Whitmer’s little sister runs for US House seat
NY race is one targeted by Democrats for possible flip
Big Gretch has made her mark on big league politics. Now her little sister is going to give it a go.
On Tuesday, Liz Gereghty, the younger sister of Michigan Gov. Gretchen Whitmer, announced her bid for the Democratic nomination in a much fought-over U.S. House seat in New York’s Hudson Valley.
Gereghty, a 50-year-old small business owner and local school board member in Westchester County north of New York City, said in her first campaign ad that she’s running for Congress at a time when “reproductive rights are getting rolled back in state after state and schools have to take money from books and spend it on bulletproof glass.”
She also said she’s running against the “radical Republican majority” in the House.
Asked about her sister’s announcement, Whitmer said, “I love my sister and it should come as no surprise that we are cut from the same cloth. All our lives, Liz has never shied away from tackling challenges with grit and treating people with grace.”

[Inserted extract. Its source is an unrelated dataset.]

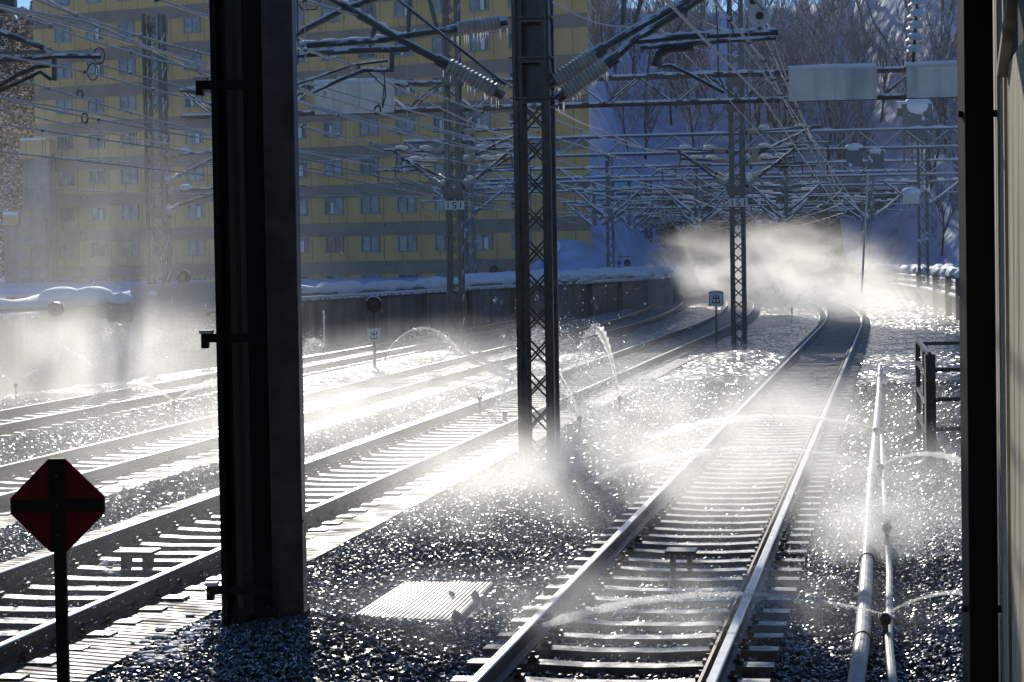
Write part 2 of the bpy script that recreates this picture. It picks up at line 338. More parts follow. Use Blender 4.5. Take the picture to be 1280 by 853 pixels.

“I know she will give 100% and I will support her every step of the way,” Whitmer continued. “It’s not lost on me that we are seeing people who thought they would never run for office throw their hat in the ring. With our democracy on the line and rights and freedoms at risk, we need good, genuine people to answer that call to public service.”
Her sister has picked a race that is likely to be hotly contested.
Gereghty is running in New York’s 17th Congressional District, where Democrats were stung by a narrow loss in 2022. In that race, U.S. Rep. Sean Patrick Maloney, who ran the Democratic Congressional Campaign Committee tasked with winning House seats nationwide, was defeated by Republican state Assemblyman Mike Lawler.
In a nod to just how much Democrats want to win back voters in the Hudson Valley, President Joe Biden is headed to a Westchester County community college just over the 17th District line on Wednesday to talk about Republican demands to slash spending before agreeing to increase the nation’s debt limit and what it could do to the economy. It is his third visit to the area since October.
National Republican Congressional Committee Spokeswoman Savannah Viar responded to Gereghty’s announcement, saying, “We invite more Democrats to join in the race to the left as they have to answer for their lack of solutions to rising inflation, rising crime and a porous open border.”
Gereghty was raised in Michigan but has lived in New York for nearly three decades. The announcement Tuesday was reported by several media outlets, including the Washington Post. Last month, Politico reported she was seriously considering entering the race, which is a key pickup target for Democrats in 2024.